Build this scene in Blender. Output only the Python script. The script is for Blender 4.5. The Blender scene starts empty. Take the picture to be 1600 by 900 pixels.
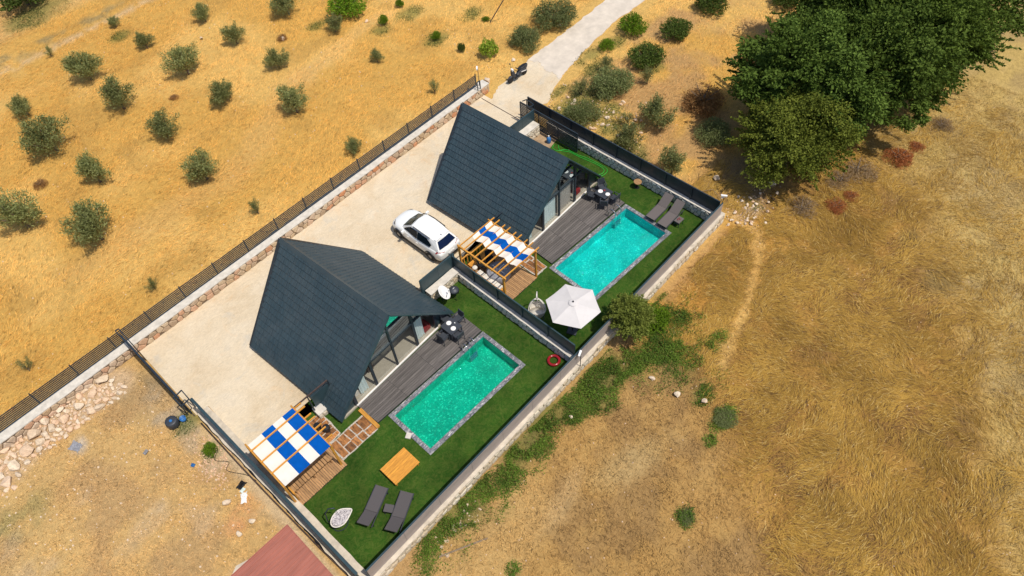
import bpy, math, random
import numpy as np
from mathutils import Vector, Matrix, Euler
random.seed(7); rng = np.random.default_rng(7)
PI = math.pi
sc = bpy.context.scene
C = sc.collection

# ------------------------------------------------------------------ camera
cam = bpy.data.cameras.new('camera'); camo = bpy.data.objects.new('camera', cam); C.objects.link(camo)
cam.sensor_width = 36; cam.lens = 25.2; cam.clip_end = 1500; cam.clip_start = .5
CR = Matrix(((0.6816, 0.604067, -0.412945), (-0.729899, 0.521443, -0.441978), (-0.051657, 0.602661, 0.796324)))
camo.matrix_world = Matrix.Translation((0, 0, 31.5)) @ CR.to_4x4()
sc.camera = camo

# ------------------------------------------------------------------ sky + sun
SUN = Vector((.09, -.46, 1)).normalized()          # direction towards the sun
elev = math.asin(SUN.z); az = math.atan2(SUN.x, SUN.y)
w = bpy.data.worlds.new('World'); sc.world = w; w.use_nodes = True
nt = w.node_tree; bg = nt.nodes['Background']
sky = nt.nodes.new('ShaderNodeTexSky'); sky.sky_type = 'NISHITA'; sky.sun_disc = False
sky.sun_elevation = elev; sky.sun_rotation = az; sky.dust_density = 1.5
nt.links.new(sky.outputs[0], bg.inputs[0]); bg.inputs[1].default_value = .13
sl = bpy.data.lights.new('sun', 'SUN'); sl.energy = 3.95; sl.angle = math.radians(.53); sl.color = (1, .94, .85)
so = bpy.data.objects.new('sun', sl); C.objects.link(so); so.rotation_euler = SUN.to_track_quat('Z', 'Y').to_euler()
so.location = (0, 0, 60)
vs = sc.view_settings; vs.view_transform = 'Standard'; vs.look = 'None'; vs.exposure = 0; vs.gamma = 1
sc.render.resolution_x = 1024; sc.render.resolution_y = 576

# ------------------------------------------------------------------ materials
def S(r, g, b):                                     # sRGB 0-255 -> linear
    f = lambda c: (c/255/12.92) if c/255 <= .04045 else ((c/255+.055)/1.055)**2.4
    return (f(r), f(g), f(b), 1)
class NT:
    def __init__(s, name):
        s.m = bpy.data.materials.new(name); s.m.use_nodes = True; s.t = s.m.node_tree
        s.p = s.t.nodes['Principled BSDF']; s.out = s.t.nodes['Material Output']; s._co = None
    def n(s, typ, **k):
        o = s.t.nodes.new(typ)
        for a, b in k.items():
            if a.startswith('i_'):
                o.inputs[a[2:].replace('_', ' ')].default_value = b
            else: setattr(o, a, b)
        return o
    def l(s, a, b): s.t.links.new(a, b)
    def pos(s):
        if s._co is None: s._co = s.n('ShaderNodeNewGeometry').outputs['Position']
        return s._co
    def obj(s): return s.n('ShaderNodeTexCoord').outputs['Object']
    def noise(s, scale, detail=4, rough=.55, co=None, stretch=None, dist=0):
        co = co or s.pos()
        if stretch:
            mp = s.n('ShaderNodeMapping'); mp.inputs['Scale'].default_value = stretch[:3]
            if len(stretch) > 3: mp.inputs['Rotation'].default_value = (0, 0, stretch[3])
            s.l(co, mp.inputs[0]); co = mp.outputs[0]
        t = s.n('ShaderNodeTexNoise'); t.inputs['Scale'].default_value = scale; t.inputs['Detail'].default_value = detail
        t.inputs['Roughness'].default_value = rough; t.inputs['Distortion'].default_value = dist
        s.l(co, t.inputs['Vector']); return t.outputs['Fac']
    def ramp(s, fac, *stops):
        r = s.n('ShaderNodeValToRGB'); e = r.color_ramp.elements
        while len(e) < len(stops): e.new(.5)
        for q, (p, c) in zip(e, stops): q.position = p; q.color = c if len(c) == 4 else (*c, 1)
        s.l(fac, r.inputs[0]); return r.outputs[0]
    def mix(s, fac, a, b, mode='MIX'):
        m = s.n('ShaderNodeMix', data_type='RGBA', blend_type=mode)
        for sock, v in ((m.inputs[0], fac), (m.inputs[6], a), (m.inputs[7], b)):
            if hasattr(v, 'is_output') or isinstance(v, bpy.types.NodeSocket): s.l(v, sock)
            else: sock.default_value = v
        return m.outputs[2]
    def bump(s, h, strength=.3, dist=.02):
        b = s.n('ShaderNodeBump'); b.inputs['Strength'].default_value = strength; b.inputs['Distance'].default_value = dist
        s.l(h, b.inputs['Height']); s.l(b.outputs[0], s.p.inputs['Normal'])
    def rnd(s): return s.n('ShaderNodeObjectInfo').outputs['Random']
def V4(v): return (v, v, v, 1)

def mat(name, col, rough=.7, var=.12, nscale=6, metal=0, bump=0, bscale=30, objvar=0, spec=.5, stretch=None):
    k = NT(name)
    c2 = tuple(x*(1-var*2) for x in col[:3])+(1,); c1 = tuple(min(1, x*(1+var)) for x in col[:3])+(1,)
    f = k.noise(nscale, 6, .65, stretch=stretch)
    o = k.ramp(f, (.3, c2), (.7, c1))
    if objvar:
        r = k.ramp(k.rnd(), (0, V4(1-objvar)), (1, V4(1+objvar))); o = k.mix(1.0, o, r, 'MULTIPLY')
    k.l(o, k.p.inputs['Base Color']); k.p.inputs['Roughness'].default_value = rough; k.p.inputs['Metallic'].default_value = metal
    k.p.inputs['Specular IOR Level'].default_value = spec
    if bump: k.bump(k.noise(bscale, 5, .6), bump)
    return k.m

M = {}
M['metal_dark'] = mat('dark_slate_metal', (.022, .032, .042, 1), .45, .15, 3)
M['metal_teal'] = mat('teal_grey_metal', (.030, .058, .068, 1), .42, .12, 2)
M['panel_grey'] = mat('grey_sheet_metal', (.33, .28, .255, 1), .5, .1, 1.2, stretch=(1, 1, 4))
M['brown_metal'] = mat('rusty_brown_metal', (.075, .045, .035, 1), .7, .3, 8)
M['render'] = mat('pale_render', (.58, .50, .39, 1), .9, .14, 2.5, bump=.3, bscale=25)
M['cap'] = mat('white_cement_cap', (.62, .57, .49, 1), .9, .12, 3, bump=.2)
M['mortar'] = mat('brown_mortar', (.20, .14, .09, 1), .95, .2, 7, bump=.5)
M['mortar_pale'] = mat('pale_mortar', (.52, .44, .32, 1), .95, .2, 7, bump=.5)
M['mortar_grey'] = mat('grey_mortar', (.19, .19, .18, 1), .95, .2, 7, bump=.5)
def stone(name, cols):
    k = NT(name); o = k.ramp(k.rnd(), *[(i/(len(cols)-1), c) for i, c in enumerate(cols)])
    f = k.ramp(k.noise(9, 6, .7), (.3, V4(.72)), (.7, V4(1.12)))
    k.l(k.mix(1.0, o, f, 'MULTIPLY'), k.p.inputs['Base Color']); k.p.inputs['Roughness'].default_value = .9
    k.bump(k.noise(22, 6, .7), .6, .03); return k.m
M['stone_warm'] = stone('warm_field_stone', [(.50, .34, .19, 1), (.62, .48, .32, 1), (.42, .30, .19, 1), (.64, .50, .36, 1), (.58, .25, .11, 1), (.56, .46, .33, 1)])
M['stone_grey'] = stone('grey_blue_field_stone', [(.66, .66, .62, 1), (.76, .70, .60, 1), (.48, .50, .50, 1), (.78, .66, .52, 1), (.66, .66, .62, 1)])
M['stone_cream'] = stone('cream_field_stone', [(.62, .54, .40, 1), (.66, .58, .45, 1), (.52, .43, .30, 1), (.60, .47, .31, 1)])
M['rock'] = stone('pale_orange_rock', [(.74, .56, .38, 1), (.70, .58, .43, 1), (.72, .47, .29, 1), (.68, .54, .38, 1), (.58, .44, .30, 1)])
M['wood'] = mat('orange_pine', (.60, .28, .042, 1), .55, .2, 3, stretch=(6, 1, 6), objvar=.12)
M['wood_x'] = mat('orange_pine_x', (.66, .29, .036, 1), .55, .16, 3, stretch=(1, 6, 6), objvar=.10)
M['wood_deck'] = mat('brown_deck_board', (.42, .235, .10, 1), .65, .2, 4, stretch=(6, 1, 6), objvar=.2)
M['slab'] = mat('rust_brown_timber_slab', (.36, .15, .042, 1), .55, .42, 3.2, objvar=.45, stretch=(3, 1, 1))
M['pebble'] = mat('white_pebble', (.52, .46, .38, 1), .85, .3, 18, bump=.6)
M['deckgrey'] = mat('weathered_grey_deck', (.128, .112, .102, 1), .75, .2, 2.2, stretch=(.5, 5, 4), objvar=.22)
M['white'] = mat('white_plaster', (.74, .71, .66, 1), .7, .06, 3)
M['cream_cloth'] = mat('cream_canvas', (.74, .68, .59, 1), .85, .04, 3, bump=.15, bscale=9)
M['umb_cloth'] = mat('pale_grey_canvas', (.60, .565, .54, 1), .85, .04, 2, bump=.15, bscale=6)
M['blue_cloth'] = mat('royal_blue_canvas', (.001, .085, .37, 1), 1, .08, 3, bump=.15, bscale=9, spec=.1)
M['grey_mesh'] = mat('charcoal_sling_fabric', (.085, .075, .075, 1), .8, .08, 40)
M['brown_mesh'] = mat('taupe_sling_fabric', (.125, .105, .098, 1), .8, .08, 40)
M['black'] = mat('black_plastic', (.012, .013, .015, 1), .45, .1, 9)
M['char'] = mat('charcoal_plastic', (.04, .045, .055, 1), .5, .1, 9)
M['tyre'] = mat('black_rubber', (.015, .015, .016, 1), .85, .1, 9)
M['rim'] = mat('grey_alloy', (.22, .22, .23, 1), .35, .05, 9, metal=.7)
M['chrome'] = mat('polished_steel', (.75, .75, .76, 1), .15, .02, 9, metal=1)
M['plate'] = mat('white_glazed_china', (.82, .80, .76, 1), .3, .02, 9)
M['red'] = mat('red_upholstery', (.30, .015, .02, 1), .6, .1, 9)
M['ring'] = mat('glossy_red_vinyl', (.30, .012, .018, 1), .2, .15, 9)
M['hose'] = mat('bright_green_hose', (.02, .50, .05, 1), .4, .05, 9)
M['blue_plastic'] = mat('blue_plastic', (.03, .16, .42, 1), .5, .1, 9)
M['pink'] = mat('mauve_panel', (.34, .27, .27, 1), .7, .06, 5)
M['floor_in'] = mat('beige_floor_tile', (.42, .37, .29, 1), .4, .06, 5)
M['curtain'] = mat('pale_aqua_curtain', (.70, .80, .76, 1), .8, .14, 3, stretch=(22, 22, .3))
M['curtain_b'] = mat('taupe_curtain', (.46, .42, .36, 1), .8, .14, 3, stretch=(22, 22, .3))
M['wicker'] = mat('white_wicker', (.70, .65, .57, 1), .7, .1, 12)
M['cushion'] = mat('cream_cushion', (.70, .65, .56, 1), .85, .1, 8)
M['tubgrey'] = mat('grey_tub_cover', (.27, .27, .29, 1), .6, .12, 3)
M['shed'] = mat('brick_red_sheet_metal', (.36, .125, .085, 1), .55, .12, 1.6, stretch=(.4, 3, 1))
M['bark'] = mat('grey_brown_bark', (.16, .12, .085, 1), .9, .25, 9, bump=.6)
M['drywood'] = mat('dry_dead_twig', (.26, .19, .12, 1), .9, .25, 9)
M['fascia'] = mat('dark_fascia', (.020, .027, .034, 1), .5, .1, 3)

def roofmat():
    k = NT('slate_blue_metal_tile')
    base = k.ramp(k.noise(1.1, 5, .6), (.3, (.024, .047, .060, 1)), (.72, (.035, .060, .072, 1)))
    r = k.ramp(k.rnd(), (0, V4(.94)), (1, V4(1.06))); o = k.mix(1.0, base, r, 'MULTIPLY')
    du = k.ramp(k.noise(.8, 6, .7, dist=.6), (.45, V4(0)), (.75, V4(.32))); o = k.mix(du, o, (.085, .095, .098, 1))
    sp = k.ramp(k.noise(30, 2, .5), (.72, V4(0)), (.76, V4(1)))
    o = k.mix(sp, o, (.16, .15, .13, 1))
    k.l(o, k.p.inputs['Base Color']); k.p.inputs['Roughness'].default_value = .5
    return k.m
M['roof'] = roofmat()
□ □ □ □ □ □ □
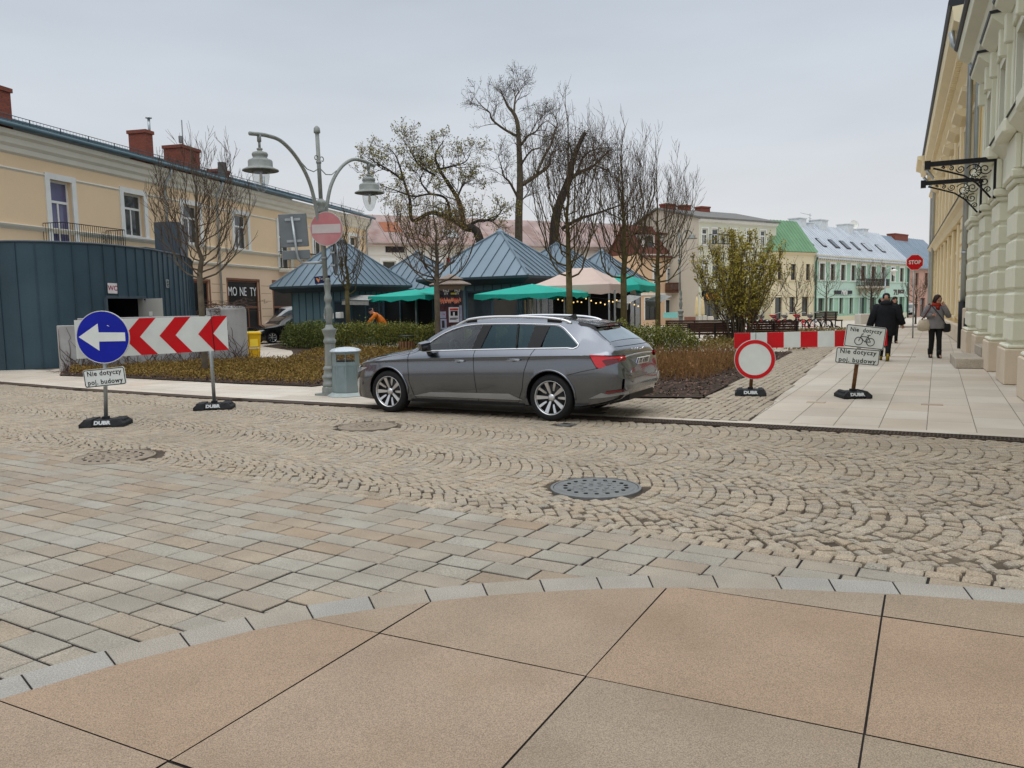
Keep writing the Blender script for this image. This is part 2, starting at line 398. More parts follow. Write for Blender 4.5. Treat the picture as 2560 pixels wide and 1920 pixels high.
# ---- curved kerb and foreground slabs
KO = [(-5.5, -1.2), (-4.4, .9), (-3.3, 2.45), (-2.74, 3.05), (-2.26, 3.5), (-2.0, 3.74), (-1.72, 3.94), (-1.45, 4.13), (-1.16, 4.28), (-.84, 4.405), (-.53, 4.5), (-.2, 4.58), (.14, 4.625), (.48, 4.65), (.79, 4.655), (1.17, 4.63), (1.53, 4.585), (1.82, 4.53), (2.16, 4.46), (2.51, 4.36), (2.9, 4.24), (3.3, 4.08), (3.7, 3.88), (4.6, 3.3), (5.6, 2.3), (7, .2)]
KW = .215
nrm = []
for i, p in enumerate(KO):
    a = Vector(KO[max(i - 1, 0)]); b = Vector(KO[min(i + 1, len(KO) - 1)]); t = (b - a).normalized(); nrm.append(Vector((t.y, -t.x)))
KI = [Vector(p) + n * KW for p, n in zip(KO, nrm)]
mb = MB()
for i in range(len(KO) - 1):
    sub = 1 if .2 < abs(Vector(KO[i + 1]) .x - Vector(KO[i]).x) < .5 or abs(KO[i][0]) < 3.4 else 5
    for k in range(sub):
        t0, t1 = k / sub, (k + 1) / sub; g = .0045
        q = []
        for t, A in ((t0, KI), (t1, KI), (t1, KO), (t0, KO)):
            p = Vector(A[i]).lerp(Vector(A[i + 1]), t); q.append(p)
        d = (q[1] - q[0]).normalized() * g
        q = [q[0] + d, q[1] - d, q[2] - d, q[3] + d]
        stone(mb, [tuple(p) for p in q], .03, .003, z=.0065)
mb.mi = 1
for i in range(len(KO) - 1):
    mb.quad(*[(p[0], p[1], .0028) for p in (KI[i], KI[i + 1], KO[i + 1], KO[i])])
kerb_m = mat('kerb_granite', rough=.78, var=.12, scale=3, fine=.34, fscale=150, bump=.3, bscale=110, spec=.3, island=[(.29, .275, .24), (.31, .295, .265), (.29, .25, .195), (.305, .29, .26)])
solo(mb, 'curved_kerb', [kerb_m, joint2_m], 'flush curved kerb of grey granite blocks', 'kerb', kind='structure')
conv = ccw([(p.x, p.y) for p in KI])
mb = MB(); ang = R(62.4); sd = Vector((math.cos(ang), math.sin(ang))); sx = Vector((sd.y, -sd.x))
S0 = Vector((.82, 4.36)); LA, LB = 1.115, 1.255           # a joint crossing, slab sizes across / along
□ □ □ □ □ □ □
WHAT NEEDS TO BE DONE:
Output word for word the lines running from the one containing "Build this scene" to the one containing "sc.camera = camo", both included, leaving out the pictures.

RESPONSE BELOW:
Build this scene in Blender. Output only the Python script. The script is for Blender 4.5. The Blender scene starts empty. Take the picture to be 1600 by 900 pixels.
import bpy, math, random
import numpy as np
from mathutils import Vector, Matrix, Euler
random.seed(7); rng = np.random.default_rng(7)
PI = math.pi
sc = bpy.context.scene
C = sc.collection

# ------------------------------------------------------------------ camera
cam = bpy.data.cameras.new('camera'); camo = bpy.data.objects.new('camera', cam); C.objects.link(camo)
cam.sensor_width = 36; cam.lens = 25.2; cam.clip_end = 1500; cam.clip_start = .5
CR = Matrix(((0.6816, 0.604067, -0.412945), (-0.729899, 0.521443, -0.441978), (-0.051657, 0.602661, 0.796324)))
camo.matrix_world = Matrix.Translation((0, 0, 31.5)) @ CR.to_4x4()
sc.camera = camo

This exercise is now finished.